La guerra fredda, la dispersione dei centri di potere, l'interventismo statale
hanno portato ben presto all'invasione partitocratica dell'amministrazione e
della società. Il welfare state che si è voluto realizzare,
tendenzialmente di tipo istituzionale (Titmuss), universalistico e volto ad
assicurare un livello modesto ma adeguato di vita a tutti, è presto degenerato.
Lo sviluppo economico, la diffusione dell'american way of life, hanno
condotto a richieste da parte dei cittadini sempre più esose.
Lo
stato ha risposto con soluzioni consociative, burocratizzando l'economia ed
abusando del denaro pubblico. I movimenti di protesta del 1968 e gli anni di
crisi economica, sono stati superati sviluppando un modello di welfare state
quasi totale, ovvero garante, per via allocativa centralizzata di un certo
livello di vita a tutta la popolazione, commisurando quel livello in base ad
una definizione aprioristica dei bisogni, più che rispetto al merito o alle
capacità contributive dei singoli. Si Š passati all'assistenzializzazione
totale della vita del singolo, completamente deresponsabilizzato e ridotto a
"merce di scambio passiva" in cambio del suo consenso.
Questo
quadro storico è poi mutato negli anni Ottanta, come hanno visto Cesareo ed
altri in La cultura dell'Italia contemporanea (Fondazione Agnelli). La
deregulation, il maggiore decentramento delle strutture statali, hanno prodotto
un sistema più invertebrato, ma sempre in mano alle forze sistemiche. La
"repubblica dei partiti", oltre ad essere il titolo di un libro di P.
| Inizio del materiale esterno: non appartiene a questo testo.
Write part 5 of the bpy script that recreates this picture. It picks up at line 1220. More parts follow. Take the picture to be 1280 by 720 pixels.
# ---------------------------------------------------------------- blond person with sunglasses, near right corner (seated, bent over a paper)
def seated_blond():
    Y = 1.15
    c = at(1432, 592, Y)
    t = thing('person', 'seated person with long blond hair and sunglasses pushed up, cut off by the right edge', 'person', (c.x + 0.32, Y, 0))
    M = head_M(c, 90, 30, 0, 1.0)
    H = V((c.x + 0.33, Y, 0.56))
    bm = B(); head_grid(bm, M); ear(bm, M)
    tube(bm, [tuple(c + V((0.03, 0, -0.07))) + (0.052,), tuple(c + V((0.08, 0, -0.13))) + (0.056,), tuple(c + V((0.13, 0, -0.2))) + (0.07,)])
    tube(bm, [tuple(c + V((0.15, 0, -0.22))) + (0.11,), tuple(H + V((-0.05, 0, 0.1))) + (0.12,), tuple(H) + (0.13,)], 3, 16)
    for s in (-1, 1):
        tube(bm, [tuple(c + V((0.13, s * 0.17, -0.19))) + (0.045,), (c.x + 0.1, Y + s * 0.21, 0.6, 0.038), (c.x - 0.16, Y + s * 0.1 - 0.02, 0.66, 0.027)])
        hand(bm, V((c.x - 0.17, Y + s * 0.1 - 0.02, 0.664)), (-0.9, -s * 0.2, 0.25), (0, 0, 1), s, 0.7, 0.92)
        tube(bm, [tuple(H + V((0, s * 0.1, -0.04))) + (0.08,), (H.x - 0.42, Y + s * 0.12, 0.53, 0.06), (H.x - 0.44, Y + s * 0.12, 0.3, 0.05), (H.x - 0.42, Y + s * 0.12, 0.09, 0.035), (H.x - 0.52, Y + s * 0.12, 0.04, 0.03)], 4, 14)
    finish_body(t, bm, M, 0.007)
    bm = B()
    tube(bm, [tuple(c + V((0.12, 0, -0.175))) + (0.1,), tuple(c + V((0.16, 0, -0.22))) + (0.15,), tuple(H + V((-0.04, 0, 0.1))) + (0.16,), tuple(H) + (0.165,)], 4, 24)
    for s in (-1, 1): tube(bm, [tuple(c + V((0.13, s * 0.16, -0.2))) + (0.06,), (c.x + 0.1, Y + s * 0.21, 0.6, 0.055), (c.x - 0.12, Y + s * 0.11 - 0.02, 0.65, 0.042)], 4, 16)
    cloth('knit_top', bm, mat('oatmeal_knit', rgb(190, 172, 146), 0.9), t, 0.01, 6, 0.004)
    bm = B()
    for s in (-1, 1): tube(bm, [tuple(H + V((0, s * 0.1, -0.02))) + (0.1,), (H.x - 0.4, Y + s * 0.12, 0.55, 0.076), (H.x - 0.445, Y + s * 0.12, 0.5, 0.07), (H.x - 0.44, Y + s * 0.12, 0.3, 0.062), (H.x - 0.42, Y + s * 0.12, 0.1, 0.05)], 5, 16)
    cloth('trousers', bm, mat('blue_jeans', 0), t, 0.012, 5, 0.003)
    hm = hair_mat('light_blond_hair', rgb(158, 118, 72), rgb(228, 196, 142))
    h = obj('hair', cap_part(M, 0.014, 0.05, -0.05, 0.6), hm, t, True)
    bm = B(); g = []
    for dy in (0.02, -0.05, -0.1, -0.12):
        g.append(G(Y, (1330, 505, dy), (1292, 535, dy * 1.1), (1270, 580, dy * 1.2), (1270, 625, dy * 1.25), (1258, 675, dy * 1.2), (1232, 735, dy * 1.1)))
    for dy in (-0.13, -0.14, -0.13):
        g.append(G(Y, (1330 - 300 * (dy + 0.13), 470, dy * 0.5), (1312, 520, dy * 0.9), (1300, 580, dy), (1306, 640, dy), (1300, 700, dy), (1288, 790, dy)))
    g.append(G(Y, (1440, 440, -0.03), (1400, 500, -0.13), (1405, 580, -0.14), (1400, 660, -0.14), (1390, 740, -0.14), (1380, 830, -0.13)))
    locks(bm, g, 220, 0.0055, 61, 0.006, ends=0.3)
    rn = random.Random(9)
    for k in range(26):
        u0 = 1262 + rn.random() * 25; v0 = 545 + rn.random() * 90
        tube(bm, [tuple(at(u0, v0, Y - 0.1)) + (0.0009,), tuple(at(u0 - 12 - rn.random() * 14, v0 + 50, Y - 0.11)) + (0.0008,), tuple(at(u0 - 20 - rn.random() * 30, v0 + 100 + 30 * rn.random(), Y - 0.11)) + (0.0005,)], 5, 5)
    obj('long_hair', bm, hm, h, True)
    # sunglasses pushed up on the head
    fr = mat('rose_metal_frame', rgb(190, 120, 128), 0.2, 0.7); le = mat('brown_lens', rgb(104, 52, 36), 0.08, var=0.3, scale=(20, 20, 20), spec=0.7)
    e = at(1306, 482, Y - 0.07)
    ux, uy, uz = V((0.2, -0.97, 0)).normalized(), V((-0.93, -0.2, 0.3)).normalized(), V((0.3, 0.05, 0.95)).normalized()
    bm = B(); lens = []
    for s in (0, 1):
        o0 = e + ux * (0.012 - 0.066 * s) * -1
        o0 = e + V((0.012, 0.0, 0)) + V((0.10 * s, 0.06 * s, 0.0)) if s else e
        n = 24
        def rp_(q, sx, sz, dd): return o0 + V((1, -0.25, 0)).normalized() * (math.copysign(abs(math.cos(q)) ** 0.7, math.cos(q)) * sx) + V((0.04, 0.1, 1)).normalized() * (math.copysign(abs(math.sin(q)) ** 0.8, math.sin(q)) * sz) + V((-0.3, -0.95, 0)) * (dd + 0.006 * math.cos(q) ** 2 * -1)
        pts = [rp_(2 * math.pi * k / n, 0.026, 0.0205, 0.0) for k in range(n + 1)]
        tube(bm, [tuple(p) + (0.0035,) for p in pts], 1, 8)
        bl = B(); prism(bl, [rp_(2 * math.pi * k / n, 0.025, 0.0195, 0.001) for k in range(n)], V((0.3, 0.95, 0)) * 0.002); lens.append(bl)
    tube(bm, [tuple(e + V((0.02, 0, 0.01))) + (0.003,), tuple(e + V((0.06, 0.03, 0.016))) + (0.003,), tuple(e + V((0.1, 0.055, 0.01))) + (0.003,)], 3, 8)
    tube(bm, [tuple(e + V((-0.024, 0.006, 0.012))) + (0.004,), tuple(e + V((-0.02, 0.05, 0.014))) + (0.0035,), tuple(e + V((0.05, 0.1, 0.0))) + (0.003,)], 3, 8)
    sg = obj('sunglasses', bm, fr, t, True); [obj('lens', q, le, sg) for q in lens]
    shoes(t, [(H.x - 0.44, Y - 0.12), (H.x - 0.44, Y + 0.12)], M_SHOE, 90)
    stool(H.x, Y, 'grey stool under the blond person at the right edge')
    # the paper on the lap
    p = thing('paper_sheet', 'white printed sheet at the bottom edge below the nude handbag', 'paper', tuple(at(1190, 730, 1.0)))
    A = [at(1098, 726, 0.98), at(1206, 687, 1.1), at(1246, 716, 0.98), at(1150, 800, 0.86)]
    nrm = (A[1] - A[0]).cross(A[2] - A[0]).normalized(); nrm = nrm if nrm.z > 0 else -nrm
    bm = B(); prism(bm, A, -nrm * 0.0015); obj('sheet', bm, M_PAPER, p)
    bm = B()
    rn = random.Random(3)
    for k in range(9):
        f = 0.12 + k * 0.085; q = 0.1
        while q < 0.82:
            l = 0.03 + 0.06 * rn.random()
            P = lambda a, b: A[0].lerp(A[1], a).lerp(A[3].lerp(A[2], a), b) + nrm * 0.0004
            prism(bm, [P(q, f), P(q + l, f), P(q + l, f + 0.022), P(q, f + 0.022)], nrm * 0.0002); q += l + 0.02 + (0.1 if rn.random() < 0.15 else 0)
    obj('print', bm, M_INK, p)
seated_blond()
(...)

Scoppola, è anche la vivida descrizione di uno stato di cose di cui oggi tanto
si parla. Politiche sociali sempre più autoreferenziali, volte a stabilizzare
il sistema di fronte alle continue domande che venivano dai cittadini, non
hanno però impedito la perpetuazione di un sistema politico fortemente
destabilizzato e tuttavia bramoso di mantenere la sua invasione della società
civile. Quest'ultima, sempre più defilata, si è cullata nel corso degli anni
Ottanta in un privatismo narcisistico, basato sui valori postmaterialisti del
culto del sé, della qualità della vita, dei bisogni espressivi. Sono nate le
tribù del consumo, tutte in tendenza o in controtendenza rispetto a qualcosa,
comunque sempre estetizzate e fornite del look giusto per essere up-to-date.
I
movimenti politici degli ultimi anni sono sempre stati inseriti nella logica
della rivendicazione dell'identità collettiva, a partire dal singolo tema,
sganciati da una visione ideologica che descrivesse la totalità della vita
sociale.
Ai
nostri giorni la festa sembra finita: la congiuntura economica, l'unificazione
europea, lo spettro dell'egemonia tedesca ci hanno costretto a fare i conti con
noi stessi. Il sistema politico sembra diventare ipercomplesso (Luhmann): le
strategia di risposta sempre mutevoli hanno condotto ad un avvitamento dei
problemi in se stessi. La sopravvivenza della politica oggi è essa stessa in
dubbio. Dall'altra parte, c'è un neo-tribalismo che rivendica la comunità di
sangue, di appartenenza locale contro la centralizzazione e la chiusura del
sistema. Le tribù in perdita di centro sono preda di quel clima di sospensione
tra passato e futuro, che Calabrese in Mille di questi anni (Laterza) ha
analizzato. Incertezza del presente, paura del futuro, portano ad appiattirsi
sull'istante eterno, sulla fusione orgiastica con la terra. Maffesoli ha
recentemente dedicato delle riflessioni a questo problema, esaltando la potenza
liberatrice della socialità, dei piccoli gruppi in estasi, contro la violenza
tecnomorfa del sistema.
Tuttavia
tutto ciò indica chiaramente l'irresponsabilità generale, l'incapacità di
trovare una qualche mediazione fra pubblico e privato, tra stato e società
civile. Fin dall'inizio il cittadino è stato un fantasma, incapace di esprimere
un'etica pubblica ed una decisa azione sociale.
La
sfida degli anni Novanta è proprio finalizzata a ritrovare uno status di
cittadinanza più attivo, in grado di legare sistema sociale e mondi della vita.
Oggi non occorre più un cittadino inesistente, ma una persona capace di una
religione (da re-ligo) del vivere comune.